In breve, voglio dire che così come per essere un romanziere non c’è bisogno di essere un critico letterario e per essere un artista non c’è bisogno di essere uno storico dell’arte, altrettanto, per essere un filosofo non c’è bisogno di essere un archivista (filologo e/o storico) della filosofia.
Una volta risolti i fraintendimenti a proposito della distinzione tra filosofia e sua archivistica, le questioni, teoretiche e pratiche, che si aprirebbero sarebbero tante e profonde.
Che cos’è la filosofia? Un genere letterario, una sommatoria di specifiche nozioni insegnabili o un atteggiamento (e non una posa, tanto per respingere ancora i fantasmi dello spettacolo) esistenziale?
Come le università, e in particolar modo le Facoltà umanistiche, e in particolar modo i dipartimenti di filosofia, dovrebbero ripensarsi se vogliono ospitare al loro interno anche la filosofia e non solo la sua archivistica? E in assenza di un simile ripensamento e in presenza di una scientificizzazione sempre più spinta, è/sarà ancora possibile fare filosofia dentro l’accademia? E se invece fuori dall’accademia imperversano intrattenimento e spettacolo, è/sarà possibile farla fuori? E allora come, dove e quando (e siamo ancora in tempo?) costruire altri e nuovi spazi per la filosofia (quindi né archivi né luoghi d’intrattenimento)?

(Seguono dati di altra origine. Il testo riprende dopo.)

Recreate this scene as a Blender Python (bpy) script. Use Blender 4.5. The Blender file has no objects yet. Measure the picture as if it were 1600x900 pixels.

Lo scenario generale è a mio modesto parere piuttosto fosco. È certamente incoraggiante vedere che ci sono persone che sono sensibili a questo tema. Ma attenzione, essere sensibili alla critica dell’accademicismo e della spettacolarizzazione deve poi sfociare nella capacità di immaginare un’alternativa che sia un’alterità, e non il ritorno degli stessi problemi sotto nuove mentite spoglie.